New targets
Santander's latest Climate Finance Report outlines three new interim targets to decarbonize its portfolios by 2030: -29% absolute emissions financed in the energy sector; and -33% emissions intensity in aviation sector and -32% emissions intensity in the steel sector. The targets add to those the Group had announced in February 2021, when it said it would end financing for electricity generating customers if 10% of their revenues relied on thermal coal; and eliminate exposure to coal mining worldwide, by 2030. At the start of the year, the Group also released its target of -46% emissions financed in the power generation sector.
Santander will release its interim targets to decarbonize the other more carbon-intensive portfolios it has — property, auto manufacturing, auto lending, cement, agriculture and other sub-sectors — in keeping with the United Nations Environment Programme Finance Initiative’s (UNEP FI) Net Zero Banking Alliance (NZBA), of which Santander is a founder member.

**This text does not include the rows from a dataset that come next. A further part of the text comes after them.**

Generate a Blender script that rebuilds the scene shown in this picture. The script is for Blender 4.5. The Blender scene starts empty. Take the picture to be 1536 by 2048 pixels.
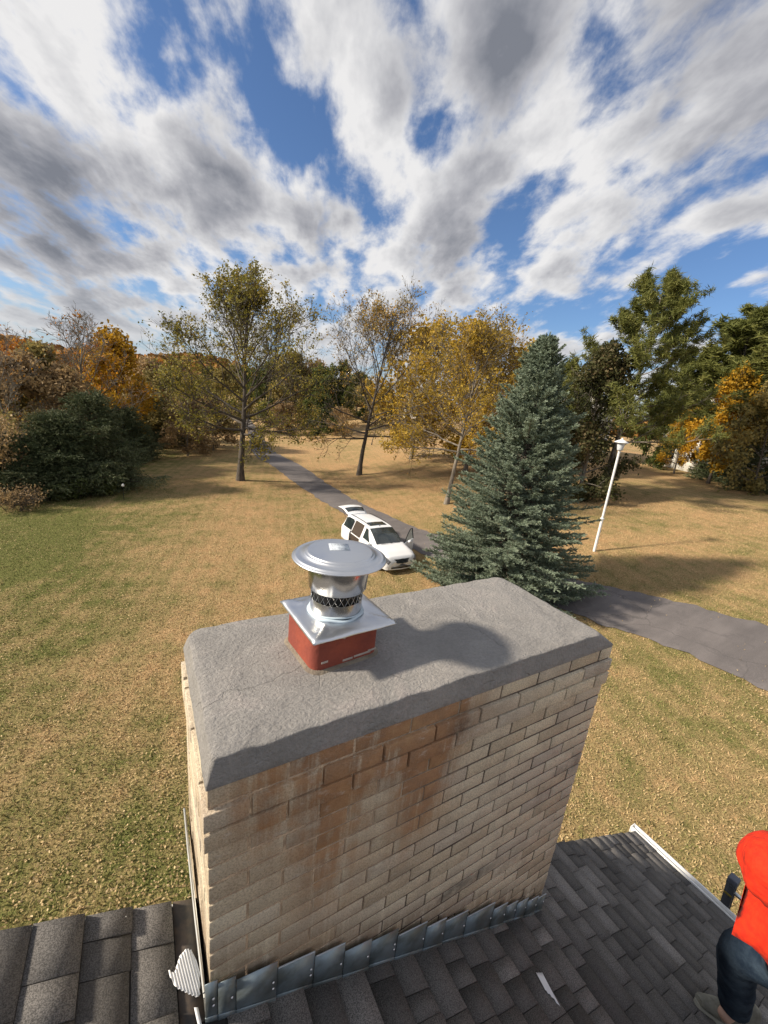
import bpy, bmesh, math, random
import numpy as np
from mathutils import Vector, Matrix, noise
C = bpy.context.scene
COL = C.collection
R = math.radians
rng = np.random.default_rng(11)
random.seed(5)

# ------------------------------------------------------------------ camera, sky, sun, exposure
CAMP = np.array([-0.0952, -0.8593, 0.9686]); FPX = 818.2
_p, _r, _y = 0.2663, 0.1052, 0.5446
_w = np.array([math.sin(_y)*math.cos(_p), math.cos(_y)*math.cos(_p), -math.sin(_p)])
_r0 = np.array([math.cos(_y), -math.sin(_y), 0.0]); _u0 = np.cross(_r0, _w)
_rr = math.cos(_r)*_r0 + math.sin(_r)*_u0; _uu = -math.sin(_r)*_r0 + math.cos(_r)*_u0
cam = bpy.data.objects.new('camera', bpy.data.cameras.new('camera')); COL.objects.link(cam)
M4 = Matrix.Identity(4)
for i in range(3):
    M4[i][0] = _rr[i]; M4[i][1] = _uu[i]; M4[i][2] = -_w[i]; M4[i][3] = CAMP[i]
cam.matrix_world = M4
cam.data.sensor_fit = 'VERTICAL'; cam.data.sensor_height = 36; cam.data.lens = 36*FPX/2048
cam.data.clip_start = 0.05; cam.data.clip_end = 6000
C.camera = cam
C.view_settings.view_transform = 'Standard'; C.view_settings.look = 'None'
C.view_settings.exposure = 0.66; C.view_settings.gamma = 1.0

SUN_EL = 33.0
SD = np.array([-math.cos(R(19))*math.cos(R(SUN_EL)), math.sin(R(19))*math.cos(R(SUN_EL)), math.sin(R(SUN_EL))])
sl = bpy.data.lights.new('sun', 'SUN'); sl.energy = 4.5; sl.angle = R(4.0); sl.color = (1.0, 0.88, 0.72)
so = bpy.data.objects.new('sun', sl); COL.objects.link(so)
so.rotation_euler = Vector(SD).to_track_quat('Z', 'Y').to_euler()

def ray(px, py):
    d = _w*FPX + _rr*(px-768) - _uu*(py-1024); return d/np.linalg.norm(d)

class NT:
    """small node-tree helper"""
    def __init__(s, nt): s.t = nt; s.n = nt.nodes; s.l = nt.links
    def add(s, typ, **kw):
        n = s.n.new(typ)
        for k, v in kw.items(): setattr(n, k, v)
        return n
    def put(s, sock, v):
        if isinstance(v, bpy.types.NodeSocket): s.l.new(v, sock)
        elif v is not None: sock.default_value = v
    def math(s, op, a, b=None, c=None, clamp=False):
        n = s.add('ShaderNodeMath', operation=op); n.use_clamp = clamp
        s.put(n.inputs[0], a); s.put(n.inputs[1], b)
        if c is not None: s.put(n.inputs[2], c)
        return n.outputs[0]
    def vmath(s, op, a, b=None, out=0):
        n = s.add('ShaderNodeVectorMath', operation=op)
        s.put(n.inputs[0], a)
        if b is not None: s.put(n.inputs[1], b)
        return n.outputs[out]
    def mix(s, f, a, b, blend='MIX'):
        n = s.add('ShaderNodeMix', data_type='RGBA'); n.blend_type = blend
        s.put(n.inputs[0], f); s.put(n.inputs[6], a); s.put(n.inputs[7], b)
        return n.outputs[2]
    def noise(s, vec, scale, detail=4, rough=.55, dist=0, out=0, dim='3D'):
        n = s.add('ShaderNodeTexNoise'); n.noise_dimensions = dim
        if vec is not None: s.l.new(vec, n.inputs['Vector'])
        n.inputs['Scale'].default_value = scale; n.inputs['Detail'].default_value = detail
        n.inputs['Roughness'].default_value = rough; n.inputs['Distortion'].default_value = dist
        return n.outputs[out]
    def ramp(s, f, stops, interp='LINEAR'):
        n = s.add('ShaderNodeValToRGB'); cr = n.color_ramp; cr.interpolation = interp
        while len(cr.elements) < len(stops): cr.elements.new(0.5)
        for e, (p, c) in zip(cr.elements, stops):
            e.position = p; e.color = (c, c, c, 1) if isinstance(c, (int, float)) else (*c, 1)
        s.put(n.inputs[0], f); return n.outputs[0]
    def smooth(s, f, a, b, lo=0.0, hi=1.0):
        n = s.add('ShaderNodeMapRange', interpolation_type='SMOOTHSTEP')
        s.put(n.inputs[0], f); s.put(n.inputs[1], a); s.put(n.inputs[2], b); s.put(n.inputs[3], lo); s.put(n.inputs[4], hi)
        return n.outputs[0]
    def mapping(s, vec, scale=(1,1,1), rot=(0,0,0), loc=(0,0,0)):
        n = s.add('ShaderNodeMapping'); s.l.new(vec, n.inputs[0])
        n.inputs['Scale'].default_value = scale; n.inputs['Rotation'].default_value = rot; n.inputs['Location'].default_value = loc
        return n.outputs[0]

world = bpy.data.worlds.new('World'); C.world = world; world.use_nodes = True
w = NT(world.node_tree); w.n.clear()
sky = w.add('ShaderNodeTexSky', sky_type='NISHITA'); sky.sun_disc = False
sky.sun_elevation = R(SUN_EL); sky.sun_rotation = math.atan2(SD[0], SD[1]); sky.air_density = 1.0; sky.dust_density = 0.6; sky.ozone_density = 2.0
tc = w.add('ShaderNodeTexCoord')
D = w.vmath('NORMALIZE', tc.outputs['Generated'])
sx = w.add('ShaderNodeSeparateXYZ'); w.l.new(D, sx.inputs[0])
zc = w.math('MAXIMUM', w.math('ADD', sx.outputs[2], 0.25), 0.05)
cx = w.add('ShaderNodeCombineXYZ')
w.l.new(w.math('DIVIDE', sx.outputs[0], zc), cx.inputs[0]); w.l.new(w.math('DIVIDE', sx.outputs[1], zc), cx.inputs[1])
P = w.mapping(w.mapping(cx.outputs[0], (1, 1, 1), (0, 0, R(22))), (1.12, .62, 1))
warp = w.noise(P, 2.2, 3, .5, out=1)
Pw = w.vmath('ADD', P, w.vmath('MULTIPLY', w.vmath('SUBTRACT', warp, (.5, .5, .5)), (.10, .10, 0)))
def blobs(lst, base=None):
    acc = base
    for px, py, deg, amp in lst:
        if lst is GAPS and amp < 0: deg = deg*.78
        d = ray(px, py)
        dt = w.vmath('DOT_PRODUCT', D, tuple(d), out=1)
        k = 1.0/(1-math.cos(R(deg)))
        g = w.math('MULTIPLY', w.math('EXPONENT', w.math('MULTIPLY', w.math('SUBTRACT', dt, 1.0), k)), amp)
        acc = g if acc is None else w.math('ADD', acc, g)
    return acc
# where the blue shows between the clouds, and where the clouds are thick
GAPS = [(330,40,5,-.34),(400,110,4.5,-.25),(500,150,4.5,-.33),(560,220,4,-.33),(630,285,4,-.3),(700,345,3.5,-.27),(745,400,2.5,-.2),
        (240,458,2.5,-.3),(420,10,3.5,-.3),(540,40,3,-.2),(850,285,3.0,-.30),(925,225,3.0,-.22),(880,320,2.2,-.18),(960,180,2.5,-.15),(1190,150,3,-.17),(1230,60,3.5,-.2),(1330,90,3,-.13),
        (1390,570,7,-.34),(1250,520,4,-.2),(1010,590,5,-.36),(1500,500,4,-.2),(1180,640,6,-.3),(1000,420,2,-.12),(640,400,2.5,-.12),
        (1470,600,4,-.2),(380,190,2.4,-.2),(880,600,3,-.12),(820,395,2,-.12),(700,560,2.2,-.13),
        (150,150,8,.12),(250,330,9,.14),(500,420,6,.16),(760,120,6,.2),(680,200,4,.12),(1060,60,8,.16),(1100,300,6,.13),(1400,300,8,.08),(800,350,3.5,.17),(840,480,6,.12),(1480,150,6,.1),(60,500,8,.1),
        (1230,560,2.5,.12)]
def cloud_noise(v, det):
    vo = w.add('ShaderNodeTexVoronoi', feature='F1'); w.l.new(v, vo.inputs['Vector']); vo.inputs['Scale'].default_value = 5.0; vo.voronoi_dimensions = '2D'
    pf = w.math('MULTIPLY', w.math('SUBTRACT', .38, vo.outputs['Distance']), .26)
    a_ = w.math('ADD', pf, w.math('MULTIPLY', w.math('SUBTRACT', w.noise(v, 3.9, det, .58), .5), 1.5))
    b__ = w.math('MULTIPLY', w.math('SUBTRACT', w.noise(v, 11, 5, .6), .5), .34)
    return w.math('ADD', w.math('ADD', a_, b__), .575)
dens0 = cloud_noise(Pw, 9)
field = blobs(GAPS)
dens = w.math('ADD', dens0, w.math('MULTIPLY', field, .56))
cover = w.smooth(dens, .34, .64)
# second sample shifted towards the sun: its difference tells lit rims from shaded bellies
sh = w.vmath('ADD', Pw, (-0.045, 0.012, 0))
dens2 = cloud_noise(sh, 5)
lit = w.math('SUBTRACT', dens0, dens2)
thick = w.smooth(dens, .46, .86)
DARK = [(150,420,7,.45),(420,380,5,.35),(60,330,5,.25),(640,440,4,.3),(1010,70,6,.42),(1460,60,7,.35),(900,490,5,.3),(1260,180,4,.22),(620,140,3,.15),(820,60,5,.2),(1480,330,5,.25),(100,540,5,.2),(1000,150,3.5,.2),
        (180,60,5,-.35),(60,180,4,-.2),(250,140,4,-.25),(340,310,3,-.25),(560,330,3,-.25),(700,250,4,-.3),(790,330,3,-.35),(1080,250,4,-.3),(1200,270,4,-.25),(700,30,4,-.2),(1440,150,4,-.1),(760,530,4,-.25),(420,500,5,-.2)]
shade = w.math('ADD', w.math('MULTIPLY', thick, .55), blobs(DARK))
shade = w.math('SUBTRACT', shade, w.math('MULTIPLY', lit, 1.2))
shade = w.math('ADD', shade, w.math('MULTIPLY', w.math('SUBTRACT', w.noise(Pw, 3.2, 5, .5), .5), .9))
cc = w.ramp(shade, [(0.0, (4.8, 4.75, 4.75)), (.28, (3.7, 3.7, 3.8)), (.58, (2.45, 2.47, 2.66)), (.9, (1.45, 1.52, 1.74)), (1.0, (1.2, 1.28, 1.5))])
skyc = w.mix(1.0, sky.outputs[0], (0.50, 0.60, 0.74, 1), 'MULTIPLY')
hz = w.smooth(sx.outputs[2], 0.0, 0.20, 1, 0)
skyc = w.mix(w.math('MULTIPLY', hz, .55), skyc, (2.5, 2.9, 3.5, 1))
cc = w.mix(w.math('MULTIPLY', hz, .65), cc, (2.9, 3.05, 3.25, 1))
final = w.mix(cover, skyc, cc)
bg = w.add('ShaderNodeBackground'); w.l.new(final, bg.inputs[0]); bg.inputs[1].default_value = 0.112
wo = w.add('ShaderNodeOutputWorld'); w.l.new(bg.outputs[0], wo.inputs[0])

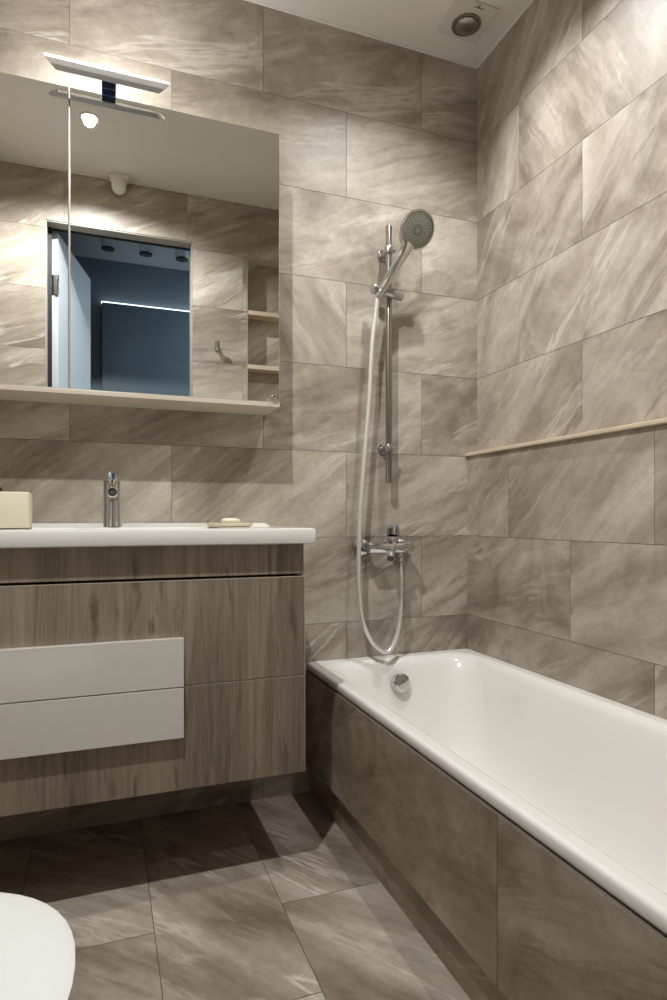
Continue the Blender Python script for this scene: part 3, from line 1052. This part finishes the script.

To further its aim, Santander is focused on aiding its customers go green. To advise customers and assist them with their own decarbonization, the Group’s engagement with them has been constant.
Santander is also making inroads with creating and distributing products and services that will help retail customers make the green transition. It has been promoting green mortgages, energy renovation for homes and buildings, and financing for electric vehicles and non-polluting farming equipment, among others.
To coordinate its investment and retail banking initiatives, Santander has formed a Global Green Finance Team, which kicked off in the first half of the year and will help find synergy between Group initiatives.
Santander remains committed to raising EUR 220 billion in green finance between 2019 and 2030, with an interim target of EUR 120 billion by 2025. According to the Group's Climate Finance Report, Santander Corporate & Investment Banking (SCIB) had already invested or facilitated EUR 74.4 billion as of June 2022.
Santander has been carbon-neutral in its own operations since 2020. It aims to get all its electricity from renewable sources by 2025. Its 2022-25 efficiency plan aims to reduce its electricity consumption by 2.6% and its absolute CO2 emissions by 35.4%.